Segunda Experiencia
Pasaron algunos años. Tenía 21 cuando viví una experiencia que, en contraste con la anterior, se presentó en un contexto completamente distinto. Venía de atravesar un hecho traumático que me había dejado en un estado de estrés y alerta constante, con una emoción opuesta a aquella alegría serena de mis 17. Me costaba conciliar el sueño, dormía poco, estudiaba en la facultad, trabajaba en un banco y me exigía más de lo que podía dar. Estaba triste, agotada, exasperada.
Aquella mañana, vencida por la angustia, decidí no presentarme al examen final. Me rendí. Podría decir que me entregué a la situación: dejé de luchar conmigo misma y reconocí mi límite. Me dije: no puedo, estoy exhausta.

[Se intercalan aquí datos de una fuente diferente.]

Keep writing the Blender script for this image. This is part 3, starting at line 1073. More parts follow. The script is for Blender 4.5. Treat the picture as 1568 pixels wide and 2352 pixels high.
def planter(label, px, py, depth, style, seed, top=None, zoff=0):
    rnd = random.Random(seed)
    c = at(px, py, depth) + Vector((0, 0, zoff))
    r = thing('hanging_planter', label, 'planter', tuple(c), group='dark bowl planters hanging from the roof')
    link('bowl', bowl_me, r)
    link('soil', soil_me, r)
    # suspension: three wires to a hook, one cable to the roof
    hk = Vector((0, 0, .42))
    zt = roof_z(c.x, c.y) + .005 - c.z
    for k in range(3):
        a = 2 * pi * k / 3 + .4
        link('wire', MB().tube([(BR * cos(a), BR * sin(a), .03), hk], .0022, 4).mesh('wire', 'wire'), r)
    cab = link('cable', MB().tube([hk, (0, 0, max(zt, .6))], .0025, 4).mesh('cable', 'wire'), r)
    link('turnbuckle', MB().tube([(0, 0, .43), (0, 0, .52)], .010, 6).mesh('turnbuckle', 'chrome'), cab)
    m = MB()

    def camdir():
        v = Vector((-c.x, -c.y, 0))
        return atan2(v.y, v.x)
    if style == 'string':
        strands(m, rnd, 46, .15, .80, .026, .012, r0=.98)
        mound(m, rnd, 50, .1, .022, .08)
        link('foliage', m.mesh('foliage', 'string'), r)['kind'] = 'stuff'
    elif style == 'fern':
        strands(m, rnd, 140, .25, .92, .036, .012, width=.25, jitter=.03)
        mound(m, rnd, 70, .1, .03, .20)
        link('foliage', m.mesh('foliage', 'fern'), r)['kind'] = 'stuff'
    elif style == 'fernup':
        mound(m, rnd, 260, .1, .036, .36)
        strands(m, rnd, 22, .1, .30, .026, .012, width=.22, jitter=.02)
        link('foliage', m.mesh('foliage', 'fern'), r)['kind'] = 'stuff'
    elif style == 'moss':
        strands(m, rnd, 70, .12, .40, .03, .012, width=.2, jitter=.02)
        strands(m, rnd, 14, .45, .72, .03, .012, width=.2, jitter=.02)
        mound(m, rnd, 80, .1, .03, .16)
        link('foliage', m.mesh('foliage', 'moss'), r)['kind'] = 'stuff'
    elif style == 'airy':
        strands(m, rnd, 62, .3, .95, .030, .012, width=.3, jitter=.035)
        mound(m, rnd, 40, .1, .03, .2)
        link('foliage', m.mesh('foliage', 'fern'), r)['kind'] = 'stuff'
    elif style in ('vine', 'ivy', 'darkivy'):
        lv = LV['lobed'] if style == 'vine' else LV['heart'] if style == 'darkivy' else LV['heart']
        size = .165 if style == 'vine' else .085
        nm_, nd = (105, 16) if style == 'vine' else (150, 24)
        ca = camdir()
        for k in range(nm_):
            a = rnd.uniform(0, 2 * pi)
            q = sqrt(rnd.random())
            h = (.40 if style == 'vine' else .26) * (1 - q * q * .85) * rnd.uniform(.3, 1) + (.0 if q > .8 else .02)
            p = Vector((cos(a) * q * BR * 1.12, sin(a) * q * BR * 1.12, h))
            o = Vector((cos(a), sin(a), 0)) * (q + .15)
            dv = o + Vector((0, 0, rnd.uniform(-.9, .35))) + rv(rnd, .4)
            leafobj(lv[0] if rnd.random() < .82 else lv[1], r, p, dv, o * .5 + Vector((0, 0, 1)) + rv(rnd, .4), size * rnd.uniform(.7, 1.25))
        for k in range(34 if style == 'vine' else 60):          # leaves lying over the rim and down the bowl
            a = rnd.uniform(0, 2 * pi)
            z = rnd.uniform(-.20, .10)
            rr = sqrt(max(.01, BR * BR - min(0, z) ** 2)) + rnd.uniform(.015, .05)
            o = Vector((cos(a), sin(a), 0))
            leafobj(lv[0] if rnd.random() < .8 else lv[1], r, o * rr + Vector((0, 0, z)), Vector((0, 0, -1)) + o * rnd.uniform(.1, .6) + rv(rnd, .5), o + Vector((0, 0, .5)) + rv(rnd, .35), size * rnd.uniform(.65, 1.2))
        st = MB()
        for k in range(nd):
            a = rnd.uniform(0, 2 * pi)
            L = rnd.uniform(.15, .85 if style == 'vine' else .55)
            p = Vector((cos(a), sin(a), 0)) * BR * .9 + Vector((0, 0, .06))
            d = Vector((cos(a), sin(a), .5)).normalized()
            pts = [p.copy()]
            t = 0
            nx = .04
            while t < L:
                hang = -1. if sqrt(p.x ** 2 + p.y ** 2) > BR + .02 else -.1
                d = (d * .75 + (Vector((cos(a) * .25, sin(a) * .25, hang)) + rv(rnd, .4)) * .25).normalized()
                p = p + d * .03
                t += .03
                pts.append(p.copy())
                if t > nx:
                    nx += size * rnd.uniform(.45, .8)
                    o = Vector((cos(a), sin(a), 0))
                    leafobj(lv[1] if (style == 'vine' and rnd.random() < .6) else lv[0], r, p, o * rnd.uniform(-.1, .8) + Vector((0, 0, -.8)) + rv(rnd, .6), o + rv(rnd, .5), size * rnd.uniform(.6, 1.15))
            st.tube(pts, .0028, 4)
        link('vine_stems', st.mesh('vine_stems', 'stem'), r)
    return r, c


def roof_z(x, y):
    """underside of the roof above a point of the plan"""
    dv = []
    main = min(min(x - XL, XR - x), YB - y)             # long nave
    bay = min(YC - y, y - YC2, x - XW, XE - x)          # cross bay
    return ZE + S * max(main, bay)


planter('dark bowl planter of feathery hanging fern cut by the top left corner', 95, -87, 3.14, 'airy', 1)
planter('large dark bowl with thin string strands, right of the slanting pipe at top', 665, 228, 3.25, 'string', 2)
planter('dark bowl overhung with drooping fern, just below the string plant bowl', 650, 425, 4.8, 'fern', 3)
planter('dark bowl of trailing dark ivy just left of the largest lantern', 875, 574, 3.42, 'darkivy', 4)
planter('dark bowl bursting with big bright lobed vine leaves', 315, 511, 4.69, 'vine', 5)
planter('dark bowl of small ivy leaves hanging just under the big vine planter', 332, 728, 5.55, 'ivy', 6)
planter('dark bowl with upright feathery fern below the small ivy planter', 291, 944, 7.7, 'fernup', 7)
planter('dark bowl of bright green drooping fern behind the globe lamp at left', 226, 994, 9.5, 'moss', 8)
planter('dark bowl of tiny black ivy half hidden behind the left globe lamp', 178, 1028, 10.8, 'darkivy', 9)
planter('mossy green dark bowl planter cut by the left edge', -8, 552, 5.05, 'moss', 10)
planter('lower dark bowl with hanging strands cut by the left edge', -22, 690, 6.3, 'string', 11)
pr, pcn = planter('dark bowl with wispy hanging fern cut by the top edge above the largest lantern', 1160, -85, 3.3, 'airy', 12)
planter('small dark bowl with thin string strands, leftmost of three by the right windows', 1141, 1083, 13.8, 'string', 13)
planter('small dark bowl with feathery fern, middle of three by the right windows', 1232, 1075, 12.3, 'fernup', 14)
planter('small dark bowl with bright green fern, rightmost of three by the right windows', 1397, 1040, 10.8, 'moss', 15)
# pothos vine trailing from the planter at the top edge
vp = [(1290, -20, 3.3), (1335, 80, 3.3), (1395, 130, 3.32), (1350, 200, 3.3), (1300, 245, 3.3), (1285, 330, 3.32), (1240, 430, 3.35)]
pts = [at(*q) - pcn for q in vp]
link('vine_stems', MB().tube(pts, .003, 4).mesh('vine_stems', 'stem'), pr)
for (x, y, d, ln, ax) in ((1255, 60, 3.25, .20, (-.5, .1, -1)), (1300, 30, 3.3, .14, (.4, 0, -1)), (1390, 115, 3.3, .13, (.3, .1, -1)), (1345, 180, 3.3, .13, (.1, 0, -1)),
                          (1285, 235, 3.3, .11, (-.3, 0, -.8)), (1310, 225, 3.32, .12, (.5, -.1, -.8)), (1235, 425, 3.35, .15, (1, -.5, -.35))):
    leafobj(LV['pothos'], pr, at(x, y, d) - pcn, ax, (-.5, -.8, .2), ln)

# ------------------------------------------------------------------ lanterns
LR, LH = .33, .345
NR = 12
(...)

En ese instante, sin previo aviso, me encontré a cuatrocientos kilómetros de mi casa, en la vivienda de mi hermana, donde mi madre estaba de visita. Me quedé un rato con ellas, escuchando su conversación, sintiendo su presencia, aunque ninguna de las dos tuviera la menor intuición de la mía. Me invadió una sensación de compañía y de calma, y en ese mismo momento regresé a mí, a mi ser, simultáneamente con el retorno a mi cuerpo, a la cama de mi habitación.
Ya en otro estado, me dije a mí misma: otra vez me pasó lo mismo; me fui, mi conciencia viaja y no tengo idea de lo que me sucede. Todas mis reflexiones anteriores, aquellas que vinculaban la primera experiencia con un estado de paz y alegría, se desmoronaron. Esta vez había ocurrido en condiciones completamente opuestas: en medio del dolor, la contradicción emocional y la desolación. Comprendí entonces que lo vivido no dependía de un estado de expansión ni de contemplación, como podrían sostener los budistas, ni de una intención consciente. En mi caso, se trataba de otra cosa.